SHANGHAI stocks extended losses this morning as funding costs hiked after the central bank drained liquidity from the market. The pending resumption of initial public offerings also weighed on the market.

The benchmark Shanghai Composite Index shed 0.75 percent, or 15.38 points, to 2,048.29. Half-day turnover was 47.6 billion yuan (US$7.8 billion).

The People’s Bank of China today withdrew 32 billion yuan through 14-day repurchase agreements and another 20 billion yuan via 28-day contracts, according to a statement on the central bank’s website. The withdrawal followed a 46-billion-yuan drain on Tuesday.

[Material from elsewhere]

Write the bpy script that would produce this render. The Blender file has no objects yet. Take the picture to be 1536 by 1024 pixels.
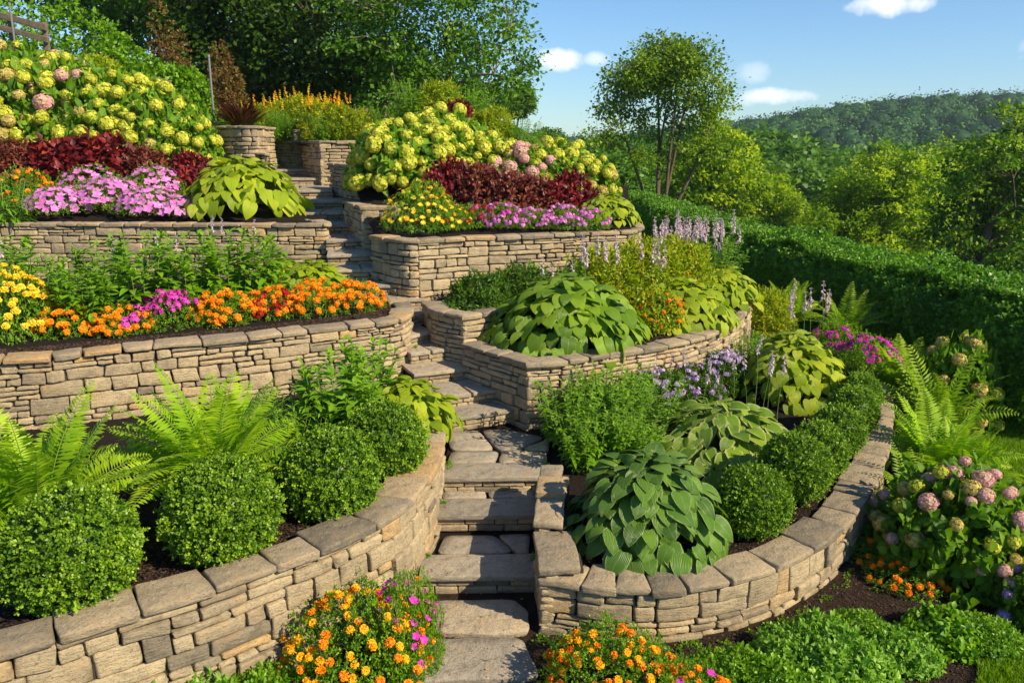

The seven-day Shanghai Interbank Offered Rate, a gauge of funding costs, rose 94.40 basis points to 4.8 percent, the highest since February 13, according to the National Interbank Funding Center.

The market is also depressed by speculations that the China Securities Regulatory Commission will restart IPOs as soon as April after it announced revised listing rules.

Heavyweight oil stocks dragged the market down. China Petroleum & Chemical Corp fell 1.2 percent to 5.09 yuan. Sinopec Shanghai Petrochemical Co Ltd slumped 3.7 percent to 3.60 yuan. PetroChina Co Ltd lost 1.1 percent to 7.55 yuan.

Brokerages declined among financial firms. Sinolink Securities dropped 5.1 percent to 20.28 yuan. CITIC Securities, China’s biggest listed broker, shed 1.2 percent to 10.49 yuan.